Everything in the listing except the pictures should be written out exactly.

● INFORMATION SHOWN
---

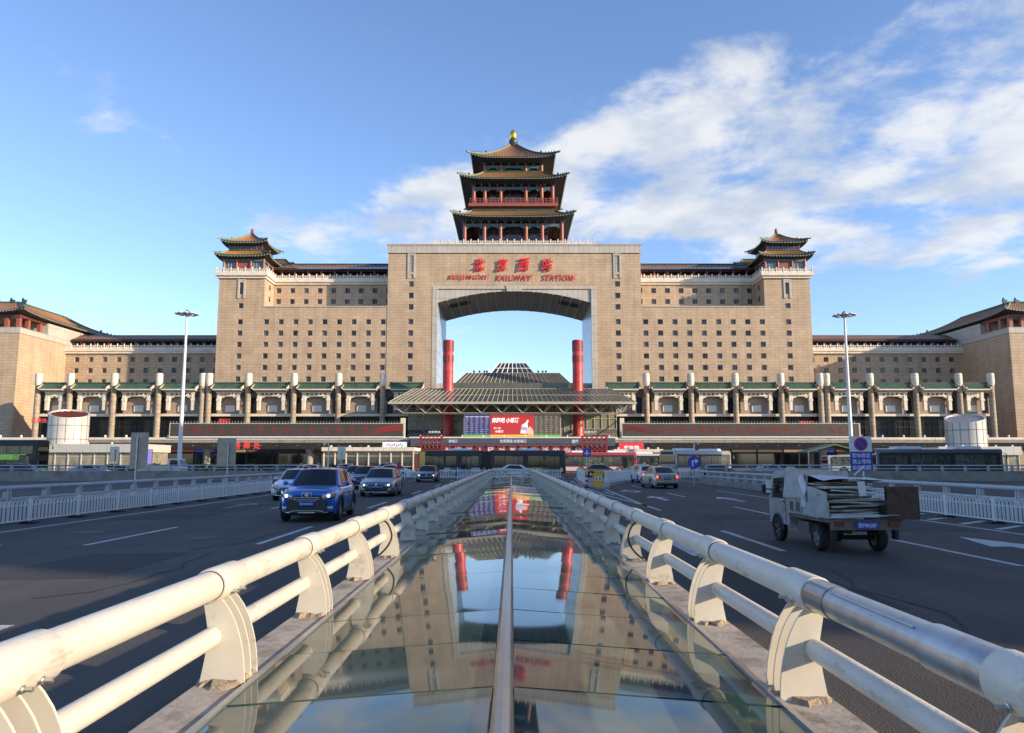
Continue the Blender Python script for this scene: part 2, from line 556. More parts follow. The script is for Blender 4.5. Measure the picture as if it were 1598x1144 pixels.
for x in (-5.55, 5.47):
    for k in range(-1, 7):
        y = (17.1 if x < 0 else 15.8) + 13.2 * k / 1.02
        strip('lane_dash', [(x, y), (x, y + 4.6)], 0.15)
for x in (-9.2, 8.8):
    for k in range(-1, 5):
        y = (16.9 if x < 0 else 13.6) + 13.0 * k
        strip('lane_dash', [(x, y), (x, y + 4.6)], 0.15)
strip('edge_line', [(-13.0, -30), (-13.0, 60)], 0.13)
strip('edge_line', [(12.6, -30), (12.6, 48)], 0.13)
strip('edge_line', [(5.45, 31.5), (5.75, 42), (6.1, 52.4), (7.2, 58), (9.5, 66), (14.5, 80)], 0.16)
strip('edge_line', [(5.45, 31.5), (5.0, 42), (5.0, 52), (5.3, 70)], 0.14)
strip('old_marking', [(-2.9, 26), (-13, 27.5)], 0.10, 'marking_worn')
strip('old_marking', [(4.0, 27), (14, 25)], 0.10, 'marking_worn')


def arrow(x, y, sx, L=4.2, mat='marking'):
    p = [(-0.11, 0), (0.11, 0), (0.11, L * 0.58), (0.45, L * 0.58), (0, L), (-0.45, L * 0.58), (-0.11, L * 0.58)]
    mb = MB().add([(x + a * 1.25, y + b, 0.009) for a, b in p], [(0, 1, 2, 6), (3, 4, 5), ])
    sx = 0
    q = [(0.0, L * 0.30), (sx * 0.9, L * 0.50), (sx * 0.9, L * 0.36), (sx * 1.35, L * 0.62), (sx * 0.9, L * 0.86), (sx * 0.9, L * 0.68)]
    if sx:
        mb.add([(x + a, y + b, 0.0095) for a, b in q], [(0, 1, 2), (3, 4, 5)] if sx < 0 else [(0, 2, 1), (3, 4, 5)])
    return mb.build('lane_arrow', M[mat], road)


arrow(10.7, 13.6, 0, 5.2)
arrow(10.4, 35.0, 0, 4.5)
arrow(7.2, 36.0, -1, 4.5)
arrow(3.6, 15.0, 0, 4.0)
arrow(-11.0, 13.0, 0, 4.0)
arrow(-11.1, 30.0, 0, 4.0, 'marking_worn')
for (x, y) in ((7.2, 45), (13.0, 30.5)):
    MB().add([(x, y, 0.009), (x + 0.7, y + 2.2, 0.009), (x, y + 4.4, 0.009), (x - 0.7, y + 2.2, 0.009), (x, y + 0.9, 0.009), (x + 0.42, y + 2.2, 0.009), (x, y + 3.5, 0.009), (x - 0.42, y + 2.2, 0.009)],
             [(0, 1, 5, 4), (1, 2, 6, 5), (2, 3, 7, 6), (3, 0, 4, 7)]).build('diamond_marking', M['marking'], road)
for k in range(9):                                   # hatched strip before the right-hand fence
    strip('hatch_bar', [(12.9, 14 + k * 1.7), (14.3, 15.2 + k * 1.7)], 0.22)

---

● RESPONSE TO THIS EXERCISE
Continue the Blender Python script for this scene: part 2, from line 556. More parts follow. The script is for Blender 4.5. Measure the picture as if it were 1598x1144 pixels.
for x in (-5.55, 5.47):
    for k in range(-1, 7):
        y = (17.1 if x < 0 else 15.8) + 13.2 * k / 1.02
        strip('lane_dash', [(x, y), (x, y + 4.6)], 0.15)
for x in (-9.2, 8.8):
    for k in range(-1, 5):
        y = (16.9 if x < 0 else 13.6) + 13.0 * k
        strip('lane_dash', [(x, y), (x, y + 4.6)], 0.15)
strip('edge_line', [(-13.0, -30), (-13.0, 60)], 0.13)
strip('edge_line', [(12.6, -30), (12.6, 48)], 0.13)
strip('edge_line', [(5.45, 31.5), (5.75, 42), (6.1, 52.4), (7.2, 58), (9.5, 66), (14.5, 80)], 0.16)
strip('edge_line', [(5.45, 31.5), (5.0, 42), (5.0, 52), (5.3, 70)], 0.14)
strip('old_marking', [(-2.9, 26), (-13, 27.5)], 0.10, 'marking_worn')
strip('old_marking', [(4.0, 27), (14, 25)], 0.10, 'marking_worn')


def arrow(x, y, sx, L=4.2, mat='marking'):
    p = [(-0.11, 0), (0.11, 0), (0.11, L * 0.58), (0.45, L * 0.58), (0, L), (-0.45, L * 0.58), (-0.11, L * 0.58)]
    mb = MB().add([(x + a * 1.25, y + b, 0.009) for a, b in p], [(0, 1, 2, 6), (3, 4, 5), ])
    sx = 0
    q = [(0.0, L * 0.30), (sx * 0.9, L * 0.50), (sx * 0.9, L * 0.36), (sx * 1.35, L * 0.62), (sx * 0.9, L * 0.86), (sx * 0.9, L * 0.68)]
    if sx:
        mb.add([(x + a, y + b, 0.0095) for a, b in q], [(0, 1, 2), (3, 4, 5)] if sx < 0 else [(0, 2, 1), (3, 4, 5)])
    return mb.build('lane_arrow', M[mat], road)


arrow(10.7, 13.6, 0, 5.2)
arrow(10.4, 35.0, 0, 4.5)
arrow(7.2, 36.0, -1, 4.5)
arrow(3.6, 15.0, 0, 4.0)
arrow(-11.0, 13.0, 0, 4.0)
arrow(-11.1, 30.0, 0, 4.0, 'marking_worn')
for (x, y) in ((7.2, 45), (13.0, 30.5)):
    MB().add([(x, y, 0.009), (x + 0.7, y + 2.2, 0.009), (x, y + 4.4, 0.009), (x - 0.7, y + 2.2, 0.009), (x, y + 0.9, 0.009), (x + 0.42, y + 2.2, 0.009), (x, y + 3.5, 0.009), (x - 0.42, y + 2.2, 0.009)],
             [(0, 1, 5, 4), (1, 2, 6, 5), (2, 3, 7, 6), (3, 0, 4, 7)]).build('diamond_marking', M['marking'], road)
for k in range(9):                                   # hatched strip before the right-hand fence
    strip('hatch_bar', [(12.9, 14 + k * 1.7), (14.3, 15.2 + k * 1.7)], 0.22)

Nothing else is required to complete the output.